[Task goal]: Present each line of the entries below that holds the word "picture".

[Records for processing]:
|---|
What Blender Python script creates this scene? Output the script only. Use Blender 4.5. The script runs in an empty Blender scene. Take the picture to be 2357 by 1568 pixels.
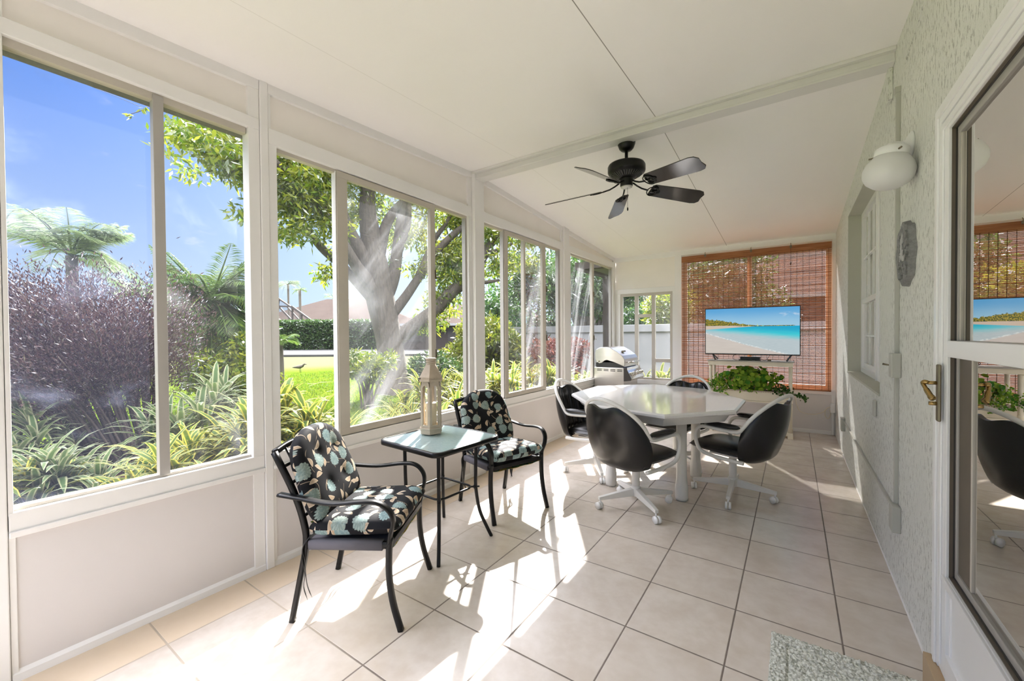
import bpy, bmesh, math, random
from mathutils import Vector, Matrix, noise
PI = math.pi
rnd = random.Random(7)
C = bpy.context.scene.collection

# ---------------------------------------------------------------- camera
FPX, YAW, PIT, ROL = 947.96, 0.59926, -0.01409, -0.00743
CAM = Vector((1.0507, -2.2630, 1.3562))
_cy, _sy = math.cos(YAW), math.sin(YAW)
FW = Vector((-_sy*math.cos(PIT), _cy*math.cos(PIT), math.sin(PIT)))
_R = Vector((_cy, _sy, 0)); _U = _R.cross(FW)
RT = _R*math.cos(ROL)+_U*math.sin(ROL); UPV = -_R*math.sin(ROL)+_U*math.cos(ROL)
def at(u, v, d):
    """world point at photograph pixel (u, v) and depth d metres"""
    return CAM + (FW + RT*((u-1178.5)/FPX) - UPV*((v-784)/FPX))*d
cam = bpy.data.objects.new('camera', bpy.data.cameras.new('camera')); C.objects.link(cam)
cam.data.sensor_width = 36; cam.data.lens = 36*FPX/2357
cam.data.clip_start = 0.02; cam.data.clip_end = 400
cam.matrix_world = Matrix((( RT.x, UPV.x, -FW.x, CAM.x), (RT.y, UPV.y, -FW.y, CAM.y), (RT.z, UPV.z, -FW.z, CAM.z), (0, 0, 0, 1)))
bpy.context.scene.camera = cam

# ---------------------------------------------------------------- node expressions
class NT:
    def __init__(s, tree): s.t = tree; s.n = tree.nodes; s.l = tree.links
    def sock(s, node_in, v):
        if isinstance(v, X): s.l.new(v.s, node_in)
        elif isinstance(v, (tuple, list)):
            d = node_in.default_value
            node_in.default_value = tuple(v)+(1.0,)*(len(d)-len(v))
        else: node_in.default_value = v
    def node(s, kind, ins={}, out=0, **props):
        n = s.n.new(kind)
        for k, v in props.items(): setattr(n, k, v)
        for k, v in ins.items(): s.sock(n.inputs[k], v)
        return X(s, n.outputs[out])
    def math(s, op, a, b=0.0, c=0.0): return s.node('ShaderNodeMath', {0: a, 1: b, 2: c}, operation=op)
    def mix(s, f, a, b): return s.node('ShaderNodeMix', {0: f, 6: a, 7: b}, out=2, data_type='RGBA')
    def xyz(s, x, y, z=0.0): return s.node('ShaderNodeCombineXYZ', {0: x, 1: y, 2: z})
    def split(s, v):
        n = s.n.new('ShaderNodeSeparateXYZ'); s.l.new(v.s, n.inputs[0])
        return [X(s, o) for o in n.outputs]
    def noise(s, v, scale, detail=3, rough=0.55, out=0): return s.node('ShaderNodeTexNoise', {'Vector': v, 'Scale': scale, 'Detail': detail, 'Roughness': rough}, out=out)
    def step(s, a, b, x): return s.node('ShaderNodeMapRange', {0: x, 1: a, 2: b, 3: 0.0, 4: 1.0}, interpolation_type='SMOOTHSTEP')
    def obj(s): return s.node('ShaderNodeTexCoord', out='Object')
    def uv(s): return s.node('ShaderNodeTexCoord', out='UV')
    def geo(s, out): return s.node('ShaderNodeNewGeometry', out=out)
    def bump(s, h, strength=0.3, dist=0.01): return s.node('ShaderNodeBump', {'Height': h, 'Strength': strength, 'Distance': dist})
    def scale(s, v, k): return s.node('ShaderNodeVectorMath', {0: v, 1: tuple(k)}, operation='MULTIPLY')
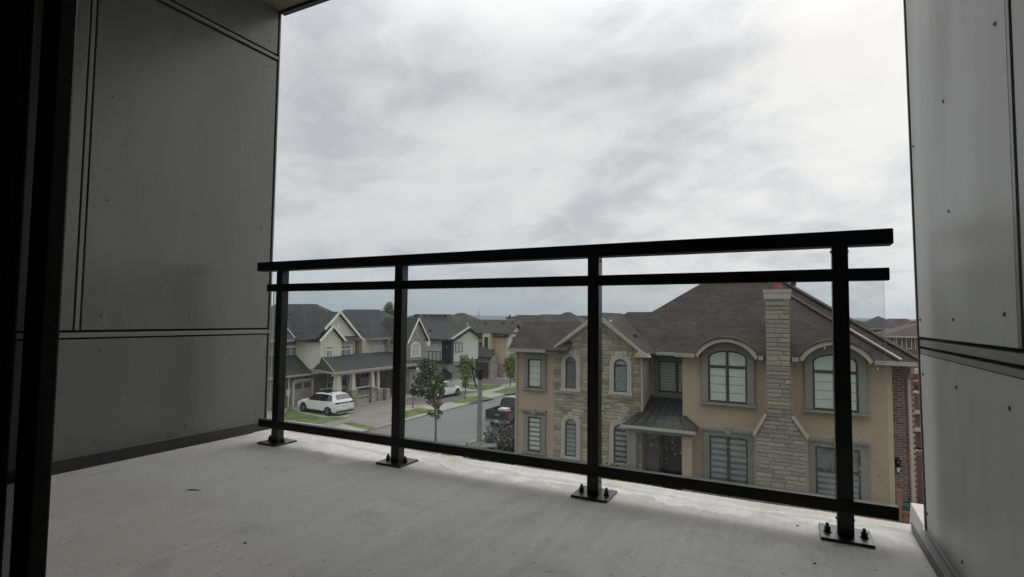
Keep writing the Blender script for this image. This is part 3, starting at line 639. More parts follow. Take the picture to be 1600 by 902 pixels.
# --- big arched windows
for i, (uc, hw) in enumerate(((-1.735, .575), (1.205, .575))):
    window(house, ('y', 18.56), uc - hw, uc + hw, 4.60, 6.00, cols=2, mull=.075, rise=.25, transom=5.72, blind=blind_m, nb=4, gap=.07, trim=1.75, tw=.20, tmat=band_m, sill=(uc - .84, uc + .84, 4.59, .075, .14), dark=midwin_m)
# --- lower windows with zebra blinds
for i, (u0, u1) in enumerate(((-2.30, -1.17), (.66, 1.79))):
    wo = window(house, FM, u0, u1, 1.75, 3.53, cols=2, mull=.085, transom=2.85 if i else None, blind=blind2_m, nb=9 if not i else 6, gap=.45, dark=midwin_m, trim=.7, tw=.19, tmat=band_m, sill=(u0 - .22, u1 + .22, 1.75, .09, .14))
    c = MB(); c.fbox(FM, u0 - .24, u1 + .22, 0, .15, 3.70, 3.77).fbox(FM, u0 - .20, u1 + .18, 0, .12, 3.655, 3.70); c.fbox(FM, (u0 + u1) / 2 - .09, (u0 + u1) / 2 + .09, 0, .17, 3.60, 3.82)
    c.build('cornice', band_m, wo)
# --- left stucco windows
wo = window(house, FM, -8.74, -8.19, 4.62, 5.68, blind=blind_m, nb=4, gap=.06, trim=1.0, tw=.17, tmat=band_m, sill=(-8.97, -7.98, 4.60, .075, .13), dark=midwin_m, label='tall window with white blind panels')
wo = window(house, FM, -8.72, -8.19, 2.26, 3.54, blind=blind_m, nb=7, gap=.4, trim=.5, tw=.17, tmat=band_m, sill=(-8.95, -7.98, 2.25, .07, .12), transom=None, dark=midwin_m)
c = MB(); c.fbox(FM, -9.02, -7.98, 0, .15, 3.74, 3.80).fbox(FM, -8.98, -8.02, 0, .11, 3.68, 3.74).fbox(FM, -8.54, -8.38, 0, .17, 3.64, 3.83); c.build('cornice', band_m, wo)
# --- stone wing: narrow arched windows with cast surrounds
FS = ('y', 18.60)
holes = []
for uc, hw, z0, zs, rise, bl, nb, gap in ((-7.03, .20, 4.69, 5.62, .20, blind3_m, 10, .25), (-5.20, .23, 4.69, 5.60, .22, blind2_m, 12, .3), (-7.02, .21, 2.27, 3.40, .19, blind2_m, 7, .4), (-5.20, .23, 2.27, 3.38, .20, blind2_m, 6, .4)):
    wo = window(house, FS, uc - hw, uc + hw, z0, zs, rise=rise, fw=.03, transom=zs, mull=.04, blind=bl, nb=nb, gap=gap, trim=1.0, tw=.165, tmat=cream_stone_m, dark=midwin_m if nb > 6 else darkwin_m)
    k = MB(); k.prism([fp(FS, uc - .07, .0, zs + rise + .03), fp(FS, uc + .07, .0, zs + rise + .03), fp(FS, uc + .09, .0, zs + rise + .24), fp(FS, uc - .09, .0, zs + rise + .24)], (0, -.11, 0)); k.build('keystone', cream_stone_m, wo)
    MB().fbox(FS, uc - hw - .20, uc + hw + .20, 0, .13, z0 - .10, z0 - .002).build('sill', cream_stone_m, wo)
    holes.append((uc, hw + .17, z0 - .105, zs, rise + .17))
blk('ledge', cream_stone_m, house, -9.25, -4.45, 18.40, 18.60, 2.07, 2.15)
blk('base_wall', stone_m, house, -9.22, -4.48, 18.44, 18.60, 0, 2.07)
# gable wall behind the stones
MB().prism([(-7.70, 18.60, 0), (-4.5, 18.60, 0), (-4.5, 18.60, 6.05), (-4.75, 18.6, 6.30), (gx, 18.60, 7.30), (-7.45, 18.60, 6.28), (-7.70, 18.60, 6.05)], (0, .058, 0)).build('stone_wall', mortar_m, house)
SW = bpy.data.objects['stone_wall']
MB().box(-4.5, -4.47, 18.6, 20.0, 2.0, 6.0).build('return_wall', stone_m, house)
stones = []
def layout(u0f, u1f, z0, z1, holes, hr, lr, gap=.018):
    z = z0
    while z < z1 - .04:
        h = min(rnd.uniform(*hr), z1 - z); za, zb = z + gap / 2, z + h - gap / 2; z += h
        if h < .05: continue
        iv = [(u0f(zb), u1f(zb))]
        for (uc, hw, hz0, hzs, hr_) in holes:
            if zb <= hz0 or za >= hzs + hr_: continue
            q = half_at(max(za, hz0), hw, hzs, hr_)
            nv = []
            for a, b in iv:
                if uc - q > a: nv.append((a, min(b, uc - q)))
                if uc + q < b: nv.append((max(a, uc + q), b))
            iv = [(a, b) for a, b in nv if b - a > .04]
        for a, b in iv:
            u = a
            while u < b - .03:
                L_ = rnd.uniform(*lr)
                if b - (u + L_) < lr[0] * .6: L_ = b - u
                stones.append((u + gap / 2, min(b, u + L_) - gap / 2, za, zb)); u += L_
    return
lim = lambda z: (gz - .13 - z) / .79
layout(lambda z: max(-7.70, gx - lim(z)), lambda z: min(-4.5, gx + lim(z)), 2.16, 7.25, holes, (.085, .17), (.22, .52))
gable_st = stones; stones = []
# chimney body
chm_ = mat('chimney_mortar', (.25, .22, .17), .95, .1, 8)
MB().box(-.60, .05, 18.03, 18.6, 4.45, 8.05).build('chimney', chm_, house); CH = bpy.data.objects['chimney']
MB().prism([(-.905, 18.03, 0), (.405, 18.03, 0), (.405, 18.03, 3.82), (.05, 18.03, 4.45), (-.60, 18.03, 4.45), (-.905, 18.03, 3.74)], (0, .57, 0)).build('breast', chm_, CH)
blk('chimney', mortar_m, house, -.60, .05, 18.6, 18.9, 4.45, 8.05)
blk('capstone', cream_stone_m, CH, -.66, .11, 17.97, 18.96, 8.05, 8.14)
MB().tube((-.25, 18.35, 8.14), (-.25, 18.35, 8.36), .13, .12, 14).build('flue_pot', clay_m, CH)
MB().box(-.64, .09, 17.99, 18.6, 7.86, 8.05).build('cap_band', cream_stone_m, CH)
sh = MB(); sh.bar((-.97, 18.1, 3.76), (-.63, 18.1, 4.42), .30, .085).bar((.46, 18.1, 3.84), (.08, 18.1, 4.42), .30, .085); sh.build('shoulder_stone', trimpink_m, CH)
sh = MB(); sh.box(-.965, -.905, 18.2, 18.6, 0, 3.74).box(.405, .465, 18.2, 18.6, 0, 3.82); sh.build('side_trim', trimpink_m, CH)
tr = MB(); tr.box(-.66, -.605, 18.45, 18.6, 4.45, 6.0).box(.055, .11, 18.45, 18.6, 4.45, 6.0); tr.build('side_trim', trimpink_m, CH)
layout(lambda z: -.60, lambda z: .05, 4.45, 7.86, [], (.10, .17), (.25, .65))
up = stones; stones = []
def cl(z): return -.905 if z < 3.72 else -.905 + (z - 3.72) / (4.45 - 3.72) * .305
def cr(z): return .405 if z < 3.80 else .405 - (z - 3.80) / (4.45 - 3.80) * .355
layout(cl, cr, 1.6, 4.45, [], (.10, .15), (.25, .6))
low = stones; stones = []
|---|
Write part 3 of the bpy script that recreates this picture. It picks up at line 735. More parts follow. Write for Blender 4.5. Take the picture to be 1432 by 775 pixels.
|---|
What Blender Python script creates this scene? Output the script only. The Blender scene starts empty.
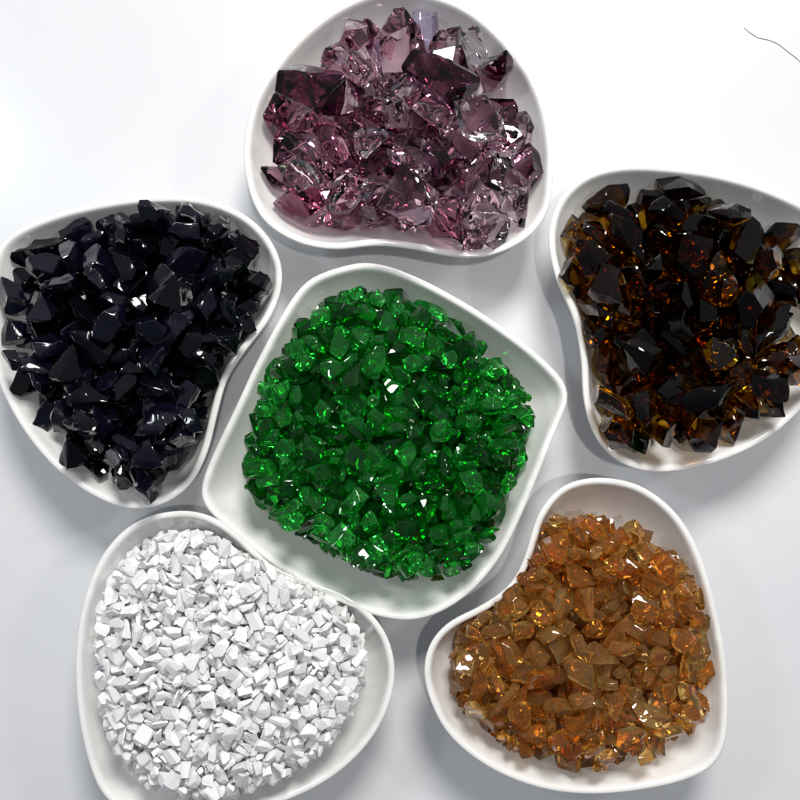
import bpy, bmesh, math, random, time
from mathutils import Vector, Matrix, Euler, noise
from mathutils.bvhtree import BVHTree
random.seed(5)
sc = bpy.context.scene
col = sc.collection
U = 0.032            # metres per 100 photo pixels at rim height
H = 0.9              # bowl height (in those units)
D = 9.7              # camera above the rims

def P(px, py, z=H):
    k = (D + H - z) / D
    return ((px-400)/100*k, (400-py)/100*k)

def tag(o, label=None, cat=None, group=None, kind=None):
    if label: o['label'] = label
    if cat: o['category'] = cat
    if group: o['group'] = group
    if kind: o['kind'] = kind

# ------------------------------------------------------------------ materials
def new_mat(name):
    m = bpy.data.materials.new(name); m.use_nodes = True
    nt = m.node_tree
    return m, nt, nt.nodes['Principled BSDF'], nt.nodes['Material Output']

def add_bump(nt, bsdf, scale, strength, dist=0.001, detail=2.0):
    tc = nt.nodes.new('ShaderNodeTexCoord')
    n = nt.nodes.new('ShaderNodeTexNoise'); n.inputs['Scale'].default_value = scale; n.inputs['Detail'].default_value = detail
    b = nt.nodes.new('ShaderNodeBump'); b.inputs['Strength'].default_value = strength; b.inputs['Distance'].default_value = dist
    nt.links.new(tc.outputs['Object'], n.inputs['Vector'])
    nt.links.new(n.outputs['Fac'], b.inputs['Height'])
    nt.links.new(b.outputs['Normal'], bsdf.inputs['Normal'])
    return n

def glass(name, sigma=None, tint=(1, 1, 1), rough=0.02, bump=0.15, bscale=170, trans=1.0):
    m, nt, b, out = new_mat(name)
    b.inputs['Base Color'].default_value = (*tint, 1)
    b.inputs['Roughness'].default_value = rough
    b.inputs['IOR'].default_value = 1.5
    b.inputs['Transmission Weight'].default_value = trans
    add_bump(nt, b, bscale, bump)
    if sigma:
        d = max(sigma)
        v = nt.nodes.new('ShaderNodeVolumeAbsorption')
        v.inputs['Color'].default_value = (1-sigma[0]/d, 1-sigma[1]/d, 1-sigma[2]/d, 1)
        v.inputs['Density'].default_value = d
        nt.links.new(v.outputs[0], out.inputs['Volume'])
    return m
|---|
[Result of this task]:
What Blender Python script creates this scene? Output the script only. Use Blender 4.5. The script runs in an empty Blender scene. Take the picture to be 2357 by 1568 pixels.
Keep writing the Blender script for this image. This is part 3, starting at line 639. More parts follow. Take the picture to be 1600 by 902 pixels.
Write part 3 of the bpy script that recreates this picture. It picks up at line 735. More parts follow. Write for Blender 4.5. Take the picture to be 1432 by 775 pixels.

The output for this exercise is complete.